● TASK GOAL: Will you quote precisely the lines that run from the top of the material below to the line containing "F, XV, YH = 1150.0, 627.0, 482.5", both ends included?
··· DATA EXTRACT
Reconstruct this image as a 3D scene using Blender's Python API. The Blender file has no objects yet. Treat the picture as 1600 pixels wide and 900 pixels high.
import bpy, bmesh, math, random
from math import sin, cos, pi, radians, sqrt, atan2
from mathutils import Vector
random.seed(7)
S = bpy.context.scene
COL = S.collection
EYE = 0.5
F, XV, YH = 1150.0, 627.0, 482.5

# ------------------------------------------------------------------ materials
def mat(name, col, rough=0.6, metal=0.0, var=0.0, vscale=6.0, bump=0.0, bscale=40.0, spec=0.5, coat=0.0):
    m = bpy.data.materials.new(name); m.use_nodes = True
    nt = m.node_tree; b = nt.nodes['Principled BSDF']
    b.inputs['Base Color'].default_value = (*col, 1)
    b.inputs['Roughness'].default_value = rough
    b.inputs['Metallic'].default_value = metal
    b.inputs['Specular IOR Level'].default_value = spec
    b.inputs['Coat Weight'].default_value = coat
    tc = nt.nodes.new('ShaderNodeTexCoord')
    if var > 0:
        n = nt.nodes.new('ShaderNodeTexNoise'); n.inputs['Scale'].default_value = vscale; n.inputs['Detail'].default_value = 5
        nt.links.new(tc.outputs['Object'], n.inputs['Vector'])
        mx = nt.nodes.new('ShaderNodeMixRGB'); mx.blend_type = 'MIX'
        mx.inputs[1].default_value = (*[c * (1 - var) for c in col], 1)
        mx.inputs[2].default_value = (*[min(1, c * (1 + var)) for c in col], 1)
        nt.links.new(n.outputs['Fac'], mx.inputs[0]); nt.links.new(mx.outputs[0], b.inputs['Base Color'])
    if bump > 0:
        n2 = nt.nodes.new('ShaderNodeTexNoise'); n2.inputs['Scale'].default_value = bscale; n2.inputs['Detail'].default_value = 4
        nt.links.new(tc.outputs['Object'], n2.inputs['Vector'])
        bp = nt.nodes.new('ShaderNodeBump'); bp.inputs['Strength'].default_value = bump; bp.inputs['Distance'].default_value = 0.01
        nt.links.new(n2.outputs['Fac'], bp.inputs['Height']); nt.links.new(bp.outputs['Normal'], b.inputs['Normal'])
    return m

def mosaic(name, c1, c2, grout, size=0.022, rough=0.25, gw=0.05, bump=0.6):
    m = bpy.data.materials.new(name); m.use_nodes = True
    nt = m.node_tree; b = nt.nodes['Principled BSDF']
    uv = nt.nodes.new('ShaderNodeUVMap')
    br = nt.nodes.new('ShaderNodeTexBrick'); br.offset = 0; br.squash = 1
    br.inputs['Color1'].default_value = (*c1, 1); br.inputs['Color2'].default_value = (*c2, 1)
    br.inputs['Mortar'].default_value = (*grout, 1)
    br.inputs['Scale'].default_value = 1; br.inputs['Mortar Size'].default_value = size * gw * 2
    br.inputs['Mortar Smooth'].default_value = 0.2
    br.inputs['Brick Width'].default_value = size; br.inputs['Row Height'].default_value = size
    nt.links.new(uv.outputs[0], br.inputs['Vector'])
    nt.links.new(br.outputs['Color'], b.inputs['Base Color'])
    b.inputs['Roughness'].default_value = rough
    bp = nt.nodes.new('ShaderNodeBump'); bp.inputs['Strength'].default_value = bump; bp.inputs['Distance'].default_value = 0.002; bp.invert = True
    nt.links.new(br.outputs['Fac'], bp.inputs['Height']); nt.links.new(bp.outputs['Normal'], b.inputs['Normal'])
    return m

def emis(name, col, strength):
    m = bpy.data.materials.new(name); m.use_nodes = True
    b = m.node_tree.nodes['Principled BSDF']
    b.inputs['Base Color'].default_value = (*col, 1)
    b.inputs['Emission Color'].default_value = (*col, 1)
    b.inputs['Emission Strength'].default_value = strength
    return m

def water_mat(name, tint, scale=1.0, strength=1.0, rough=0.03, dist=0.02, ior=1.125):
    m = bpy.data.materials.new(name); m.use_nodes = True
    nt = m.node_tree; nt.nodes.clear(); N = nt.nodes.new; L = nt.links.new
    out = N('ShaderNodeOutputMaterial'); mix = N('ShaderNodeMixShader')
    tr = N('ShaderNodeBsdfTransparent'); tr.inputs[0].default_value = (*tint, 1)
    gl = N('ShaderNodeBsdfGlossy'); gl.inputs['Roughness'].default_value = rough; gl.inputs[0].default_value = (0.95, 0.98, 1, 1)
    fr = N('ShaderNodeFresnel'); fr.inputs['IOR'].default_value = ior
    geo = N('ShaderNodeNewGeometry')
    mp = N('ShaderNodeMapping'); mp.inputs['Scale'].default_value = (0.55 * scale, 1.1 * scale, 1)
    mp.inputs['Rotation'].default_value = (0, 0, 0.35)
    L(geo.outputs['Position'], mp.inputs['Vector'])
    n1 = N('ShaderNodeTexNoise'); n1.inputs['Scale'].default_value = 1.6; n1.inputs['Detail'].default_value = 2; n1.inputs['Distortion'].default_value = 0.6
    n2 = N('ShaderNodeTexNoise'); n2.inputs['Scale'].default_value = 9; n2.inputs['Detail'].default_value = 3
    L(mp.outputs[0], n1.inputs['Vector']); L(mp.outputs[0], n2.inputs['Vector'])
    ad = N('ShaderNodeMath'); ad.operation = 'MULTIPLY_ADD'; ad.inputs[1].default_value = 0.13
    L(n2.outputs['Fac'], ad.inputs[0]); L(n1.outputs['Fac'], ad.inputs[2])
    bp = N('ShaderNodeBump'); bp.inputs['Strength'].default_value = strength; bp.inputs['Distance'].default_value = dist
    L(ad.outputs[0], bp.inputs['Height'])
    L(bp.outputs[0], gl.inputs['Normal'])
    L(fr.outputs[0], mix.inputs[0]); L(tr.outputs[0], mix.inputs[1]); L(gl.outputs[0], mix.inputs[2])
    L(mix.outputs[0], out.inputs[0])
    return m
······
● EXERCISE RESPONSE:
Reconstruct this image as a 3D scene using Blender's Python API. The Blender file has no objects yet. Treat the picture as 1600 pixels wide and 900 pixels high.
import bpy, bmesh, math, random
from math import sin, cos, pi, radians, sqrt, atan2
from mathutils import Vector
random.seed(7)
S = bpy.context.scene
COL = S.collection
EYE = 0.5
F, XV, YH = 1150.0, 627.0, 482.5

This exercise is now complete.